Monday, July 8, 2013

HR 2536 Introduced – Cyber Education

As I noted earlier Rep. Brooks (R,IN) introduced HR 2536, the Computer Science Education Act of 2013. This bill would modify some of the definitions in 20 USC 7801, part of the Elementary and Secondary Education Act of 1965.

Changed Definitions

Section 3(2) adds the definition of ‘computer science’ as §7801(7):

COMPUTER SCIENCE.—The term ‘computer science’ means the study of computers and algorithmic processes and includes the study of computing principles, computer hardware and software design, computer applications, and the impact of computers on society.

Section 3(3) Revises the definition of ‘core academic subjects’ found in the current §7801(11)

“Core academic subjects – The  term ‘‘core academic subjects’’ means English, reading or language arts, mathematics, science, foreign languages, civics and government, economics, arts, history, geography, and computer science [added]; and”

Section 3(4) Revises a portion of the definition of ‘professional development’ found in the current §7801(34)(A)(i):

“(I)mprove and increase teachers’ knowledge of the academic subjects (including computer science) [added] the teachers teach, and enable teachers to become highly qualified;

Cybersecurity Missing

Sadly there is no mention of cybersecurity in this revision. Simply adding “cybersecurity,’ after “computer applications,” in the definition of ‘computer science’ would help to ensure that security measures would be included in the curricula from the very earliest stages of computer science instruction.

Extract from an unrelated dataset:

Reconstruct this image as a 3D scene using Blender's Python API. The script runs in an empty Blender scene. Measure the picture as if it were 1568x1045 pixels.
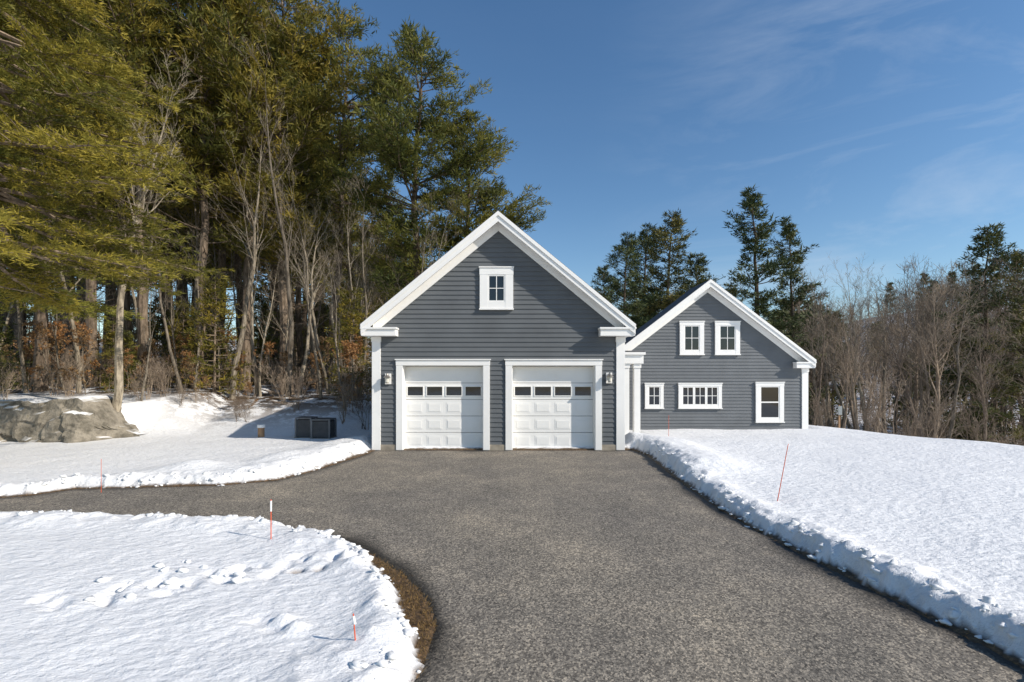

Time and again we have heard computer professionals declaim that part of the current cybersecurity problem was the lack of awareness of cybersecurity measures and their import upon the part of the computer users in organizations. Adding that awareness must take place at all levels of computer science education.

Moving Forward

This is one of those apple pie and motherhood bills that will bring no major objections from anyone in the House and Senate as it costs no specific money and levies no specific requirements on anyone. The only impediment to its passage is the low priority it may have with the leadership so that it will not actually get considered. The best hope of passage is if this gets added to an authorization bill.